[Begin Supplied information]

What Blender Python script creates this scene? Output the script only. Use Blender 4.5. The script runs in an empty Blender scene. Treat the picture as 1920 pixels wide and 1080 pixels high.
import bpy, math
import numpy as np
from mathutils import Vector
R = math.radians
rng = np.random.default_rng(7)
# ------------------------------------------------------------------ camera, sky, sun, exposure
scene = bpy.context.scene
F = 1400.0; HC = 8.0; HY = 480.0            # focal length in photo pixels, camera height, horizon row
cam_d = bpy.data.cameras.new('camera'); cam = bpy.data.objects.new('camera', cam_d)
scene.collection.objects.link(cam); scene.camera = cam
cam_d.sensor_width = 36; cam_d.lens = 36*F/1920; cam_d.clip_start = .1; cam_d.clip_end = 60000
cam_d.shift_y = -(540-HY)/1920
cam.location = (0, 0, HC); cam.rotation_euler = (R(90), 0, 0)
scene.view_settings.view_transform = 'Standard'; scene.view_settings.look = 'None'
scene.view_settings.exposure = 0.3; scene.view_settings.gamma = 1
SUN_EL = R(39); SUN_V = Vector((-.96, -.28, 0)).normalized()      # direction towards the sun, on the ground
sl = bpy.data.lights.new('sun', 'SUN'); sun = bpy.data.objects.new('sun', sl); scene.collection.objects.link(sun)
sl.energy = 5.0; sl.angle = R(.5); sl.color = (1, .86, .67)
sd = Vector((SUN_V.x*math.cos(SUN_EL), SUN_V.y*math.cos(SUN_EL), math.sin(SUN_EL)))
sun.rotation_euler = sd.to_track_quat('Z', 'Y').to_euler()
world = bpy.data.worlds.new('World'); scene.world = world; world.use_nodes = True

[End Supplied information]

Given request:
Repeat the lines above exactly.

Output for this exercise:
What Blender Python script creates this scene? Output the script only. Use Blender 4.5. The script runs in an empty Blender scene. Treat the picture as 1920 pixels wide and 1080 pixels high.
import bpy, math
import numpy as np
from mathutils import Vector
R = math.radians
rng = np.random.default_rng(7)
# ------------------------------------------------------------------ camera, sky, sun, exposure
scene = bpy.context.scene
F = 1400.0; HC = 8.0; HY = 480.0            # focal length in photo pixels, camera height, horizon row
cam_d = bpy.data.cameras.new('camera'); cam = bpy.data.objects.new('camera', cam_d)
scene.collection.objects.link(cam); scene.camera = cam
cam_d.sensor_width = 36; cam_d.lens = 36*F/1920; cam_d.clip_start = .1; cam_d.clip_end = 60000
cam_d.shift_y = -(540-HY)/1920
cam.location = (0, 0, HC); cam.rotation_euler = (R(90), 0, 0)
scene.view_settings.view_transform = 'Standard'; scene.view_settings.look = 'None'
scene.view_settings.exposure = 0.3; scene.view_settings.gamma = 1
SUN_EL = R(39); SUN_V = Vector((-.96, -.28, 0)).normalized()      # direction towards the sun, on the ground
sl = bpy.data.lights.new('sun', 'SUN'); sun = bpy.data.objects.new('sun', sl); scene.collection.objects.link(sun)
sl.energy = 5.0; sl.angle = R(.5); sl.color = (1, .86, .67)
sd = Vector((SUN_V.x*math.cos(SUN_EL), SUN_V.y*math.cos(SUN_EL), math.sin(SUN_EL)))
sun.rotation_euler = sd.to_track_quat('Z', 'Y').to_euler()
world = bpy.data.worlds.new('World'); scene.world = world; world.use_nodes = True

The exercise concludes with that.